In how many ways can u arrange m black bead and n white bead in a necklace?

Answer 1

@experimentX PLZ try this if u r free.

Answer 2

probably we should work out on the other particular case ... generalizing these would be difficult.

Answer 3

i was working on that list .... could you correct it.
like in that 120 numbers, how many digits are repeated twice and how many are repeated thrice ... and how many are not repeating.

Answer 4

you want this in terms of m and n? its very similar to flipping heads in a row, with heads = black, tails = white etc

Answer 5

Yes interms of m and n

Answer 6

i will think about it :)

Answer 7

U mean it is like flipping a coin

Answer 8

yes sorry im tired, what list are you getting these problems from? sounds interesting.

Answer 9

http://openstudy.com/users/sauravshakya#/updates/507533f3e4b009782ca57f04

Answer 10

thanks

Answer 11

If we have a number x then in how many unique ways can we break it?

Answer 12

Suppose x=3
Then 3 , 1+2 , 1+1+1

Answer 13

I think if we can do that then we are not so far from the solution

Answer 14

okay ive been working on this for a while, im not sure how usefull this is but...
if s is the total amount of beads in the necklace, m is black beads, n is white beads and C is the amount of configurations then:
for n = s\[C = 2^s\]
for n = s -1\[C = 2^s - 1\]
for n = s - 2
\[C = 2^s -1 - s\]
for n = s - 3
\[C= 2^s - 1 - s - (s - 1) - (s - 2) - (s -3)\]

Answer 15

as you would expect this is symetrical so it works just as well for m as it does for n

Answer 16

also you can do it with n and m at the same time, so say you have a 4 beaded necklace, s = 4, and lets say you have a bag of 2 black and 3 white beads, m = 2 n = 3 so that n = s - 1 and m = s - 2. you will have.
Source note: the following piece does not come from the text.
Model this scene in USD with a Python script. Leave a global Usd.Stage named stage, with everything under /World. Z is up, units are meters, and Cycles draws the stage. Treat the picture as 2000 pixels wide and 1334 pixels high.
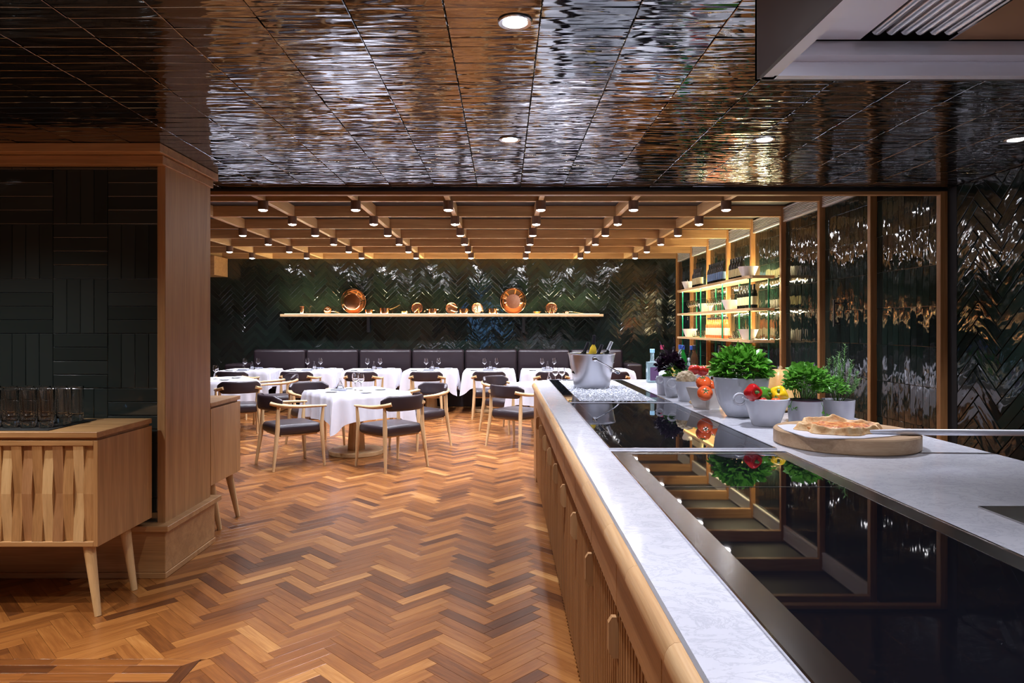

\[C = 2^s - 1 - s - 1 \] configurations

Answer 17

obviously this is far from complete, as it only works fully for cases when n > s - 4 and m > s - 4.

Answer 18

Each time you add a new bead, you have 2 choices. So in total there will be \(2^{(m+k)}\) ways of arranging the beads.

Answer 19

Does that take into account the (circular) symmetry?

Answer 20

I guess yes

Answer 21

@Traxter I dont think that works

Answer 22

What I mean is that some patterns will be repeated due to the symmetry on the circle(neclace)

It's not the same as slaying them out in a line

Answer 23

Opps

Answer 24

Probably you would have to divide through by (m+n)....